Given problem:
Keep only those lines of the records that include the string "part".

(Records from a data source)
========
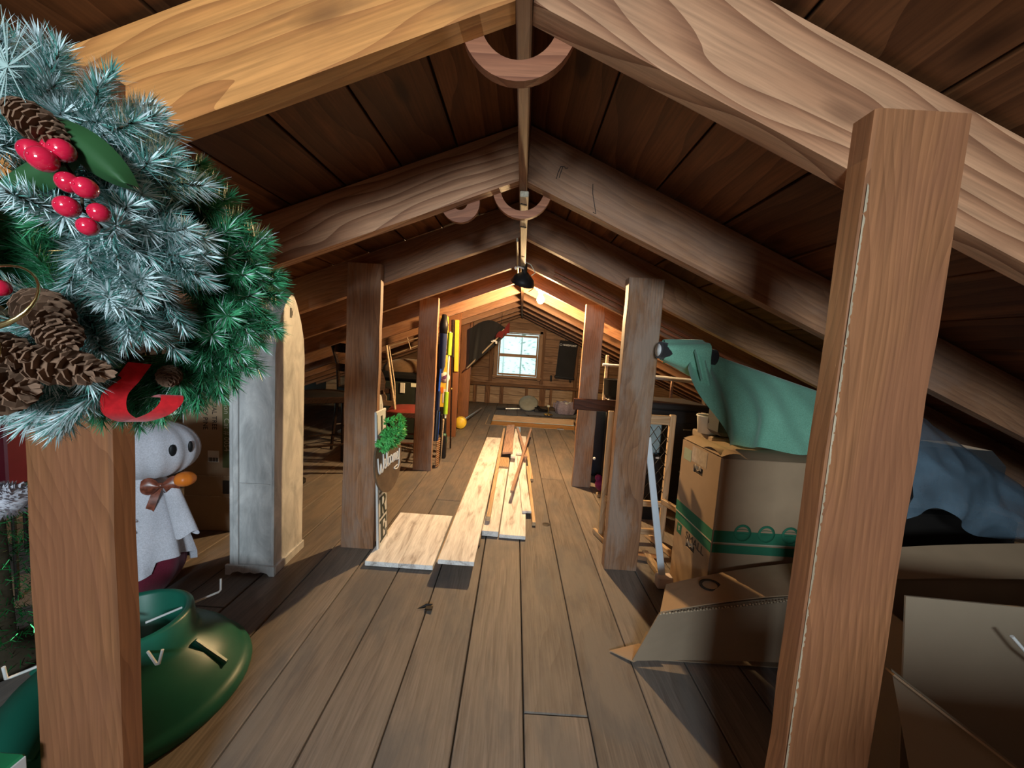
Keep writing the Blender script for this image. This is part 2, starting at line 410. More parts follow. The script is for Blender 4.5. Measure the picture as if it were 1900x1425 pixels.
def copy_tree(o, parent=None):
    c = o.copy(); COL.objects.link(c)
    if parent is not None: c.parent = parent
    for ch in [k for k in bpy.data.objects if k.parent == o]: copy_tree(ch, c)
    return c
ORD = ['', 'first', 'second', 'third', 'fourth', 'fifth', 'sixth', 'seventh', 'eighth', 'ninth', 'tenth', 'eleventh']

# ------------------------------------------------------------------ the room shell
YB, YF = -1.62, 7.62                       # gable behind the camera, far gable
SL, SR = 0.400, 0.420                      # roof slopes left and right
def xr(y): return -0.032 + 0.0155 * y      # ridge line wanders and climbs slightly
def zr(y): return 1.662 + 0.018 * (y - 0.64)
RH = 0.185
def roofz(x, y):                           # underside of the roof boards
    d = x - xr(y); return zr(y) + RH - (SR * d if d > 0 else -SL * d)
def rbot(x, y): return roofz(x, y) - RH

# floor: dark sub floor plus every board, with the stair opening left free
HX0, HX1, HY0, HY1 = -0.37, 1.07, 5.43, 6.30
sub = MB()
sub.box((0, (YB + HY0) / 2 - .1, -0.055), (9.0, HY0 - YB + .2 - .02, 0.05))
sub.box((0, (HY1 + YF) / 2 + .2, -0.055), (9.0, YF - HY1 + .36, 0.05))
sub.box(((-4.5 + HX0) / 2, (HY0 + HY1) / 2, -0.055), (4.5 + HX0, HY1 - HY0 + .04, 0.05))
sub.box(((4.5 + HX1) / 2, (HY0 + HY1) / 2, -0.055), (4.5 - HX1, HY1 - HY0 + .04, 0.05))
floor = tag(sub.build('floor', 'rust'), 'worn grey brown plank floor of the attic', kind='structure')
seams = [0.095 + 0.2 * i for i in range(-22, 23)]
JOINT = {0: [1.05, 3.9], -1: [2.9, 5.2], 1: [3.2], -2: [4.4], -3: [2.6], 2: [4.1], -4: [3.5]}
for i, x0 in enumerate(seams[:-1]):
    k = i - 22; x1 = x0 + 0.2; cx = (x0 + x1) / 2
    js = JOINT.get(k, [random.uniform(0.2, 2.4), random.uniform(3.0, 5.2)])
    ends = [YB] + sorted(js) + [YF]
    if cx > HX0 and cx < HX1: ends = [e for e in ends if not HY0 <= e <= HY1] + [HY0, HY1]; ends.sort()
    for a, b in zip(ends[:-1], ends[1:]):
        if abs(a - HY0) < 1e-6 and abs(b - HY1) < 1e-6 and HX0 < cx < HX1: continue
        L = b - a - 0.003; dz = random.uniform(-0.0025, 0.0005)
        m = MB().box((0, 0, 0), (L, 0.2 - random.uniform(0.0035, 0.007), 0.028), 0.0025)
        m.build('floor_board', 'floor', floor, (cx, (a + b) / 2, -0.0145 + dz), (random.uniform(-.006, .006), 0, PI / 2))
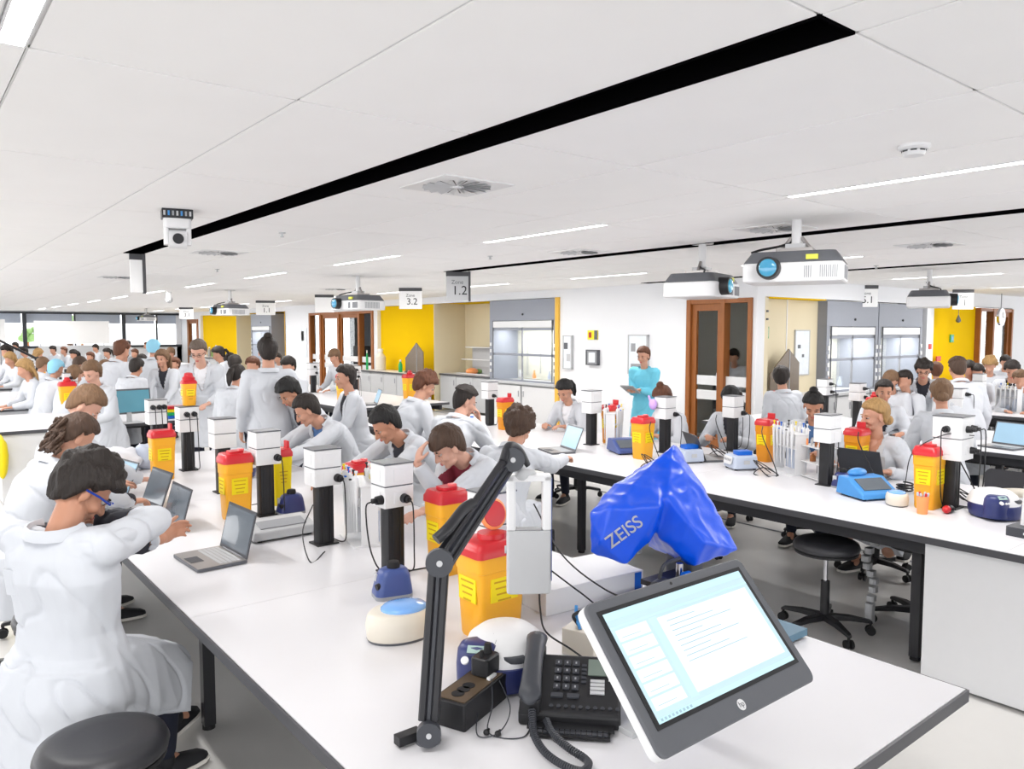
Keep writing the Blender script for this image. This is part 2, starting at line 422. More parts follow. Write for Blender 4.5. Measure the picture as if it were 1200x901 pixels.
========
Solution to the problem:
Keep writing the Blender script for this image. This is part 2, starting at line 410. More parts follow. The script is for Blender 4.5. Measure the picture as if it were 1900x1425 pixels.
Keep writing the Blender script for this image. This is part 2, starting at line 422. More parts follow. Write for Blender 4.5. Measure the picture as if it were 1200x901 pixels.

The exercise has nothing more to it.